As a lover of “Fin Flicks,” Kiah Roache-Turner’s Beast of War was destined to be one of my most anticipated of Fantastic Fest. Stranded Australian soldiers find themselves floating on a 20-foot piece of wood in the Timor Sea, with a “scarred white shark” picking them off one by one. Your standard aquatic horror creature feature, which might not grab everyone’s attention, but we already have a trailer, and here’s the exciting part: the shark looks GOOD. That’s hardly a given — trust me, I’ve seen too many piss-poor animated sharks in the last decade — so I’m already over the moon based on the menacing-looking monster alone.
The trailer also feels a bit like The Shallows: scattered objects to swim between, characters having to outsmart the predator. If it’s anywhere near as good as Jaume Collet-Serra’s A+ Fin Flick, we’re in for a vicious treat.
Obsession
Curry Barker, one of the funniest sketch comedians on TikTok, just sold his second horror feature, Obsession, for over $15 million out of its TIFF’s Midnight Madness premiere. The social media celebrity turned heads with his unnerving debut Milk & Serial — free to watch on YouTube — but reports are already hyping Obsession to be even more of a crowd-pleaser. The monkey’s paw premise boast a juicy horror hook: Bear, who has a crush on his coworker Nikki, wishes she would love him back … and it works. Nikki becomes dangerously attracted to Bear, in what’s described as a “descent into madness” with “impressive gore.”
Barker is yet another comedian turning to the horror genre and finding instant success. Obsession sounds like a proper slice of anti-rom-com craziness, which is precisely what I expect based on Barker’s unpredictable and absurd sense of darkened humor.
Don’t Leave The Kids Alone
I've been impatiently waiting for Emilio Portes to return to the horror genre since 2017's fantastic Belzebuth. Portes' genre-crossing ambitions and boundaryless originality hopefully return in Don't Leave The Kids Alone, his ode to the horrors of childhood. Two brothers are left home alone and encounter haunted perils that sound Skinamarink-ish (in themes), except with "80s nostalgia" and a house that eventually "breathes and groans." It's Portes' take on sibling relationships and fears of overwhelming unknowns, dragging us back to childhood memories where we would scamper up the basement steps out of concerns about whatever could lurk when we shut the lights off (gee, what an oddly specific example).

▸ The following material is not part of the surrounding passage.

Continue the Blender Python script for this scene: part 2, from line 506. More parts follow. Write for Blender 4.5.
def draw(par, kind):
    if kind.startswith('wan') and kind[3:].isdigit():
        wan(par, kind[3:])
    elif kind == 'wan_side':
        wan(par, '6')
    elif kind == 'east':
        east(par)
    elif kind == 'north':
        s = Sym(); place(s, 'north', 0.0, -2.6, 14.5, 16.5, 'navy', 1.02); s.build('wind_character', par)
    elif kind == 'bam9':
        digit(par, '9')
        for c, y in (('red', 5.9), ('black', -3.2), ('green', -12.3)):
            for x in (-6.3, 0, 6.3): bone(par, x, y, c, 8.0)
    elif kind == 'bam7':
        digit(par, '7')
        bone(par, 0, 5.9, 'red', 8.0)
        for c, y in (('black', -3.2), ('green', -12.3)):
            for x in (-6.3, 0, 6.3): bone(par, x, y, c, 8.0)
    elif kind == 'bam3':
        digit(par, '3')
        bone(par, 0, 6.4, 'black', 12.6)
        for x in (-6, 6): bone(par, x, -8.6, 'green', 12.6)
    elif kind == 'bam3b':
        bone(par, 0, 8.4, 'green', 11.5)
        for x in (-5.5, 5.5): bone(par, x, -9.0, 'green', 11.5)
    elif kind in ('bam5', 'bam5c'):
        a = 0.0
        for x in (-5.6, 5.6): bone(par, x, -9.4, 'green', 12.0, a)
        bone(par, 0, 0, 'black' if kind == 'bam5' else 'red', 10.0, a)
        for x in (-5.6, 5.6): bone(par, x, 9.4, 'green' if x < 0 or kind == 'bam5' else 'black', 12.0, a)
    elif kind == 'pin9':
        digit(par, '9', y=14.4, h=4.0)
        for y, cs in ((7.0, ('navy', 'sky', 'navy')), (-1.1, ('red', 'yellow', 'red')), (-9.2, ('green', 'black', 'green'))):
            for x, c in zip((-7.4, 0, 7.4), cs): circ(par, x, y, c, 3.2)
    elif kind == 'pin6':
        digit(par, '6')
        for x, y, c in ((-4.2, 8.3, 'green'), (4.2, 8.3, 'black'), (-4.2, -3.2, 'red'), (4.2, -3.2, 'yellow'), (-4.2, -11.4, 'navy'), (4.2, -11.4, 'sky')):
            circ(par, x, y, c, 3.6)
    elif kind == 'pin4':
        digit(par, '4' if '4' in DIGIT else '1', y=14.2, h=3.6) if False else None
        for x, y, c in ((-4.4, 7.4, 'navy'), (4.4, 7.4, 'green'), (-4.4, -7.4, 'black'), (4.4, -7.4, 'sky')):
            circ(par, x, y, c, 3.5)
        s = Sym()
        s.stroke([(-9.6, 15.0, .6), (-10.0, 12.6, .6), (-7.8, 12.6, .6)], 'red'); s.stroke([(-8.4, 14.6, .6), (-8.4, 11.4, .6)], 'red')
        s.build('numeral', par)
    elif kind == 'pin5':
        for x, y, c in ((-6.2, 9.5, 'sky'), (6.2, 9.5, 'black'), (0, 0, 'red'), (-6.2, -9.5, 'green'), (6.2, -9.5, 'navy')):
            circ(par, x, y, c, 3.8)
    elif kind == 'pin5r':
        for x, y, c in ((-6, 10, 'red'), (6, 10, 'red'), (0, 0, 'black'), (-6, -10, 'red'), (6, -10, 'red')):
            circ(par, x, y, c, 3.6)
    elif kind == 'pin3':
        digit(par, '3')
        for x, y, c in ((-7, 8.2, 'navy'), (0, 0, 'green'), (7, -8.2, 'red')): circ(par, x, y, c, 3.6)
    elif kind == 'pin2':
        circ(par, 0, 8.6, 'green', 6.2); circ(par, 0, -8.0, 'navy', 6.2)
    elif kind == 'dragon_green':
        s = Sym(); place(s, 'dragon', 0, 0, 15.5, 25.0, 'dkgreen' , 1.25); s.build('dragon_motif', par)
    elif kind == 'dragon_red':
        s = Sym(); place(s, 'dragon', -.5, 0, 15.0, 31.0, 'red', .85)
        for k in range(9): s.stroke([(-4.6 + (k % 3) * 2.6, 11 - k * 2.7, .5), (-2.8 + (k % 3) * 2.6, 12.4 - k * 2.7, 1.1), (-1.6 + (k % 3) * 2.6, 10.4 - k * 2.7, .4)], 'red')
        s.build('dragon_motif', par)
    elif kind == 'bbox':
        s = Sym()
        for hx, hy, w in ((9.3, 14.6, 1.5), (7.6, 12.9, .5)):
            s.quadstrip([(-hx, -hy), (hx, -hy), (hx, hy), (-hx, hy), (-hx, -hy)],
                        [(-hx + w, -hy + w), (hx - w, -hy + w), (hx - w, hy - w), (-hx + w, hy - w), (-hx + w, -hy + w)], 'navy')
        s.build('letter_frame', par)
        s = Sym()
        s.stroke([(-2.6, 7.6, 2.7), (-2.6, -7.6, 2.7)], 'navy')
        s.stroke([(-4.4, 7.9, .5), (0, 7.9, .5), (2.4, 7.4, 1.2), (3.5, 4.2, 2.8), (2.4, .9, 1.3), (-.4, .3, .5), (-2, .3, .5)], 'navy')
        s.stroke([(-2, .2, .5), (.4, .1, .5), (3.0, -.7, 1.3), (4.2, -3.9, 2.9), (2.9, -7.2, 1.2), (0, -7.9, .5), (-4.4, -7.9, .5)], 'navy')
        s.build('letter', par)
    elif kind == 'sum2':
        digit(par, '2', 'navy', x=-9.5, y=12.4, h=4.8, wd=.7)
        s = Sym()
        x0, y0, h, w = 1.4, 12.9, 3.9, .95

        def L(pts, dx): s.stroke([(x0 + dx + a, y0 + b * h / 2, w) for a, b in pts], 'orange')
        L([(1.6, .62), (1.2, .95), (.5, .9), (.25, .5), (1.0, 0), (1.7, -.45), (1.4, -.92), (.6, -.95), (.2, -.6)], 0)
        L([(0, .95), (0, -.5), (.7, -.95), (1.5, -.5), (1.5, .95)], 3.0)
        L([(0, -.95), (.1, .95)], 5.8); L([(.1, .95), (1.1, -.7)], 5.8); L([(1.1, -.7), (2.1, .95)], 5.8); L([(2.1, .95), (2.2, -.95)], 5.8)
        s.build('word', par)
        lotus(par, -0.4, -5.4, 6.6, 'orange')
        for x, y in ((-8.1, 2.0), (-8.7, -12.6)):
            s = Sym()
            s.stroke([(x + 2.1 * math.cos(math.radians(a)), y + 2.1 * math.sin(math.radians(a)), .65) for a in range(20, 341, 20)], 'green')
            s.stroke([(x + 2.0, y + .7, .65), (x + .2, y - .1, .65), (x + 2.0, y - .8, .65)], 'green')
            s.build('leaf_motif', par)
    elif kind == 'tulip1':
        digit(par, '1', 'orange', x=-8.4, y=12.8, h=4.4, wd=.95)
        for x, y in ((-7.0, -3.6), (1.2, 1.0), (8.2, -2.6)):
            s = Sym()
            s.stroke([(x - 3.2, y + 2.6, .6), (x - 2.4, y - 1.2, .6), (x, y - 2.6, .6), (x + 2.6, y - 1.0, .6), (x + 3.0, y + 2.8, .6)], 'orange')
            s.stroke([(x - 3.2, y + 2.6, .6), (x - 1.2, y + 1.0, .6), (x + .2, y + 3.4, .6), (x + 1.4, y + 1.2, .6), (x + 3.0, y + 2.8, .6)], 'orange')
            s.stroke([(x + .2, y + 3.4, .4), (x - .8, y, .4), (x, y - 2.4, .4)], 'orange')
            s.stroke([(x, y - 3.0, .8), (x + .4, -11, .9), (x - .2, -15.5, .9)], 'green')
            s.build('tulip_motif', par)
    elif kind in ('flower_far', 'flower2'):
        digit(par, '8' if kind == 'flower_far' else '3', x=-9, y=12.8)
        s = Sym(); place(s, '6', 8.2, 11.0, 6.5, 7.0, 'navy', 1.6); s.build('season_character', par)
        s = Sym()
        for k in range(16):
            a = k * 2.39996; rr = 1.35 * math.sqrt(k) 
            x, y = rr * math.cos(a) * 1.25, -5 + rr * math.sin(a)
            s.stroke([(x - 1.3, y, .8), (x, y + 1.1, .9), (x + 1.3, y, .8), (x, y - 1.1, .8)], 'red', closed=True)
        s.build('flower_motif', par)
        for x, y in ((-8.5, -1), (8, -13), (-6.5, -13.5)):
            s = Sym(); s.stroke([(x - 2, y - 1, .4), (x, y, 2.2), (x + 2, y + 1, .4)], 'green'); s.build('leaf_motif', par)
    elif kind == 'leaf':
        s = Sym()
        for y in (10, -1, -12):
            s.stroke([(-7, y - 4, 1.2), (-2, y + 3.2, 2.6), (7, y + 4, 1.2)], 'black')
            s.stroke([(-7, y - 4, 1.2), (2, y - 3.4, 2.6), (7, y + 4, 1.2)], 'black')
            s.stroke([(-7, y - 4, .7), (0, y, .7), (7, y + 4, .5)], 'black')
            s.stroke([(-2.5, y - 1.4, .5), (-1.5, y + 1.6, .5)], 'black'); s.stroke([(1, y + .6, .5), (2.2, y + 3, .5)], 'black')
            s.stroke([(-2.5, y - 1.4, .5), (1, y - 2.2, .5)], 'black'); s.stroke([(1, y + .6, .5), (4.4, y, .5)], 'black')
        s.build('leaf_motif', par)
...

I'm here for Portes no matter what, but I'm doubly sold on the concept.
Deathgasm 2: Goremageddon
Is this pick too on-brand? Too bad. I still have and proudly wear my Deathgasm trucker hat from its SXSW premiere. I’ll never hide how much I adore Jason Lei Howden’s Deathgasm, and news of the crowdfunded sequel hit me like a miracle. According to the synopsis, Brodie (Milo Cawthorne) sees a television advertisement for a local battle of the bands and “heads to the graveyard to put the band back together.” You’re telling me I get an undead reunion sequel with gallons of blood and another headbanging metal soundtrack? Triple points awarded for the return of Trivium frontman Matthew Kiichi Heafy, who provides an “ear-bleeding” score.
Death to false metal, baby. Deathgasm comes again!
V/H/S/Halloween
The V/H/S franchise has only gotten better with age (despite horror sequel stereotypes). V/H/S/Beyond was, in my opinion, the best yet — but I have high hopes for V/H/S/Halloween. It’ll be hard to top Radio Silence’s V/H/S “10/31/98” segment in terms of Halloween mayhem, but I have complete faith in all the creators that they’ll try their hardest. The eclectic roster of filmmakers for this anthology includes Bryan M. Ferguson (Pumpkin Guts), Casper Kelly (Too Many Cooks), Micheline Pitt-Norman & R.H. Norman (Grummy), Alex Ross Perry (Her Smell), Paco Plaza (REC), and Anna Zlokovic (Appendage)—and it’s going to take all my willpower not to talk Plaza’s ear off about REC if I see him at the Alamo South Lamar’s attached bar.
The V/H/S brand under Shudder has done a tremendous job sourcing talent and cultivating short features that gel together, and they’ve struck the perfect theme with “Halloween.” Hopefully it’s all treats, no tricks.